Kentucky has won the last five meetings, including an 82-48 home win on Feb. 9 in which it held Georgia to 22.0 percent shooting. Murray had 24 points and hit 6 of 10 from 3-point range, while Georgia's Yante Maten finished with 16 points and 11 rebounds. Bulldogs top scorer J.J. Frazier, however, was 0 of 8 with four points.

Georgia (19-12) had another off shooting night in the quarterfinals but emerged with a 65-64 win over South Carolina. The Bulldogs shot 38.9 percent but rallied from an 11-point deficit to win on a Frazier free throw with 2.1 seconds remaining.

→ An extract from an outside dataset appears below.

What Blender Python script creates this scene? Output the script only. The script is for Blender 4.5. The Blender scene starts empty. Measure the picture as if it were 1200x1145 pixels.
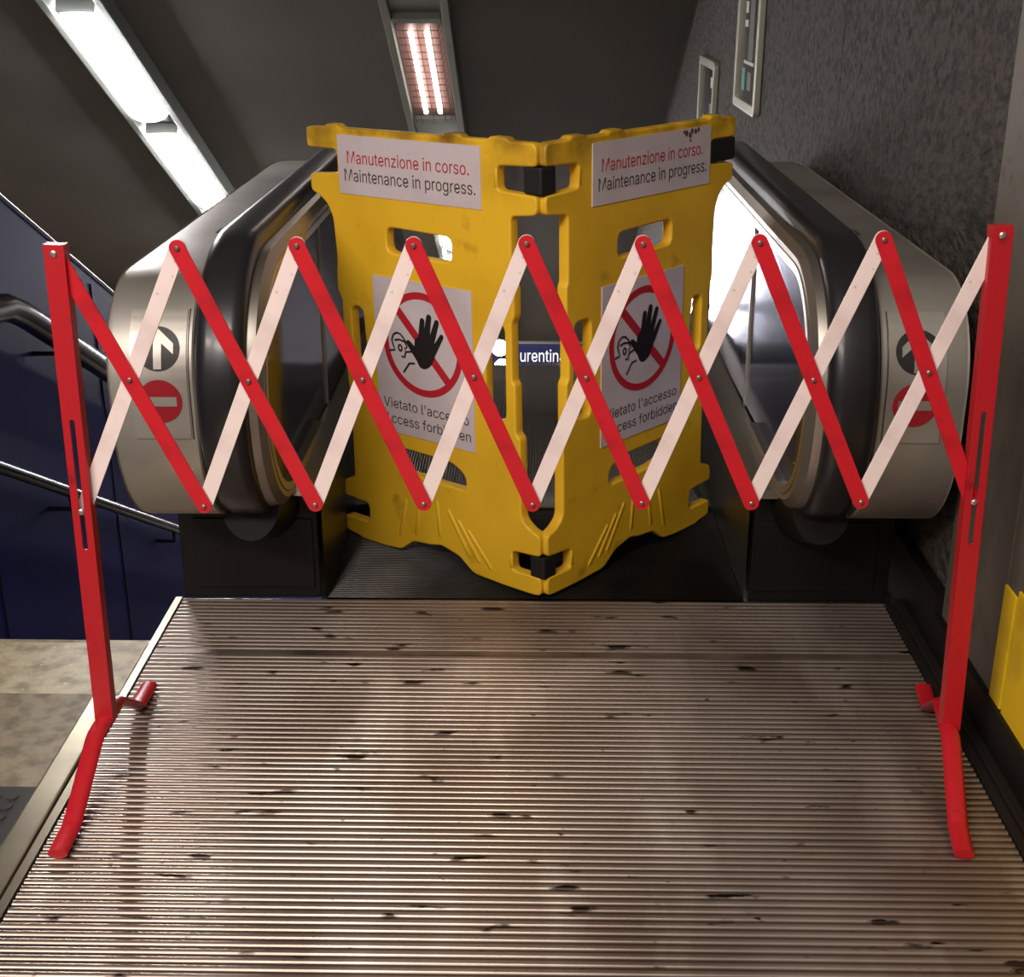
import bpy, bmesh, math, random
from mathutils import Matrix, Vector
R = math.radians
random.seed(7)
SC = bpy.context.scene
COL = SC.collection
TH = R(28.5)                      # slope of the escalator, stairs and ceiling
TT = math.tan(TH)
XC = 0.02                         # centre line of the escalator

# ------------------------------------------------------------------ helpers
def link(o, parent=None):
    COL.objects.link(o)
    if parent: o.parent = parent
    return o
def tag(o, label=None, cat=None, group=None, kind=None):
    if label: o['label'] = label
    if cat: o['category'] = cat
    if group: o['group'] = group
    if kind: o['kind'] = kind
    return o
def empty(name, loc, rot=(0, 0, 0), label=None, cat=None, group=None):
    o = bpy.data.objects.new(name, None); o.empty_display_size = .1
    o.location = loc; o.rotation_euler = rot
    link(o); return tag(o, label, cat, group)

class MB:
    """collects geometry, linked as one mesh object"""
    def __init__(s): s.v = []; s.f = []; s.m = []; s.sm = []
    def add(s, vs, fs, mi=0, smooth=False, M=None):
        b = len(s.v)
        for p in vs:
            p = Vector(p)
            if M is not None: p = M @ p
            s.v.append(tuple(p))
        for f in fs:
            s.f.append(tuple(b + i for i in f)); s.m.append(mi); s.sm.append(smooth)
    def mesh(s, me, mi=None, M=None, smooth=False):
        b = len(s.v)
        for v in me.vertices:
            p = v.co.copy()
            if M is not None: p = M @ p
            s.v.append(tuple(p))
        for f in me.polygons:
            s.f.append(tuple(b + i for i in f.vertices)); s.m.append(f.material_index if mi is None else mi); s.sm.append(smooth)
        bpy.data.meshes.remove(me)
    def box(s, a, b, mi=0, M=None, bev=0):
        bm = bmesh.new(); bmesh.ops.create_cube(bm, size=1)
        for v in bm.verts:
            v.co = Vector([a[i] + (b[i] - a[i]) * (v.co[i] + .5) for i in range(3)])
        if bev: bmesh.ops.bevel(bm, geom=bm.edges[:], offset=bev, segments=2, affect='EDGES', profile=.6)
        me = bpy.data.meshes.new('t'); bm.to_mesh(me); bm.free(); s.mesh(me, mi, M, False)
    def tube(s, pts, r, n=12, mi=0, M=None, cap=True, sx=1, sy=1):
        pts = [Vector(p) for p in pts]; vs = []; fs = []
        N = len(pts); prev = None
        for i, p in enumerate(pts):
            t = (pts[min(i+1, N-1)] - pts[max(i-1, 0)]).normalized()
            a = prev if prev is not None else (Vector((1, 0, 0)) if abs(t.x) < .9 else Vector((0, 0, 1)))
            a = (a - t * a.dot(t)).normalized(); prev = a
            c = t.cross(a)
            rr = r[i] if isinstance(r, (list, tuple)) else r
            for k in range(n):
                w = 2 * math.pi * k / n
                vs.append(p + a * math.cos(w) * rr * sx + c * math.sin(w) * rr * sy)
        for i in range(N - 1):
            for k in range(n):
                fs.append((i*n+k, i*n+(k+1) % n, (i+1)*n+(k+1) % n, (i+1)*n+k))
        s.add(vs, fs, mi, True, M)
        if cap:
            s.add([vs[k] for k in range(n)][::-1], [tuple(range(n))], mi, False, M)
            s.add([vs[(N-1)*n+k] for k in range(n)], [tuple(range(n))], mi, False, M)
    def sweep(s, prof, path, mi=0, smooth=True, cap=True, closed=True):
        """prof: (x, offset) pairs; path: list of ((y,z),(ny,nz)) ; offset runs along the normal"""
        n = len(prof); vs = []; fs = []
        for (y, z), (ny, nz) in path:
            for x, o in prof: vs.append((x, y + ny*o, z + nz*o))
        for i in range(len(path) - 1):
            for k in range(n if closed else n - 1):
                k2 = (k+1) % n
                fs.append((i*n+k, i*n+k2, (i+1)*n+k2, (i+1)*n+k))
        s.add(vs, fs, mi, smooth)
        if cap and closed:
            s.add(vs[:n], [tuple(range(n))], mi); s.add(vs[-n:], [tuple(range(n))], mi)
    def build(s, name, mats, parent=None, auto=35):
        me = bpy.data.meshes.new(name)
        me.from_pydata(s.v, [], s.f)
        if not isinstance(mats, (list, tuple)): mats = [mats]
        for m in mats: me.materials.append(m)
        for i, p in enumerate(me.polygons):
            p.material_index = s.m[i]; p.use_smooth = s.sm[i]
        bm = bmesh.new(); bm.from_mesh(me)
        bmesh.ops.recalc_face_normals(bm, faces=bm.faces); 
        bm.to_mesh(me); bm.free()
        if auto and any(s.sm): me.set_sharp_from_angle(angle=R(auto))
        me.update()
        return link(bpy.data.objects.new(name, me), parent)

def fillet(pts, rad, seg=4):
    out = []; n = len(pts)
    for i in range(n):
        p0, p, p1 = Vector(pts[i-1][:2]), Vector(pts[i][:2]), Vector(pts[(i+1) % n][:2])
        r = pts[i][2] if len(pts[i]) > 2 else rad
        a, b = p0 - p, p1 - p
        d = min(r, a.length*.48, b.length*.48)
        if d < 1e-5: out.append(tuple(p)); continue
        a, b = p + a.normalized()*d, p + b.normalized()*d
        for k in range(seg+1):
            t = k/seg
            out.append(tuple(a*(1-t)**2 + p*2*t*(1-t) + b*t*t))
    return out
def plate(loops, half, bevel=0, seg=2):
    """flat outline with holes (in XZ), thickness 2*half along Y -> mesh"""
    cu = bpy.data.curves.new('t', 'CURVE'); cu.dimensions = '2D'; cu.fill_mode = 'BOTH'
    cu.extrude = max(0, half - bevel); cu.bevel_depth = bevel; cu.bevel_resolution = seg; cu.offset = -bevel
    for lp in loops:
        sp = cu.splines.new('POLY'); sp.points.add(len(lp) - 1)
        for q, p in zip(sp.points, lp): q.co = (p[0], p[1], 0, 1)
        sp.use_cyclic_u = True
    o = bpy.data.objects.new('t', cu); COL.objects.link(o)
    dg = bpy.context.evaluated_depsgraph_get()
    me = bpy.data.meshes.new_from_object(o.evaluated_get(dg))
    bpy.data.objects.remove(o); bpy.data.curves.remove(cu)
    me.transform(Matrix.Rotation(R(90), 4, 'X'))      # XY -> XZ, front (+z) -> -Y
    return me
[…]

Frazier scored 15 of his 20 points in the second half to help the Bulldogs reach the semifinals for the third straight season along with Kentucky. The guard has averaged 23.2 points in his last six games.

"J.J.'s extremely competitive, and a lot of guys have unbelievable ability," coach Mark Fox said. "But when the game's on the line or they're keeping score and the game's close, they don't get better. J.J. gets better because he has a great competitive nature."

It was Georgia's season-best fifth straight win, and a sixth would get it to the championship game for the first time since winning the tournament in 2008.

That'll take some improvement against the Top 25. The Bulldogs have lost 11 of their last 12 against ranked opponents, and their 1-3 mark this season comes with a scoring differential of minus-16.2 while shooting 34.9 percent.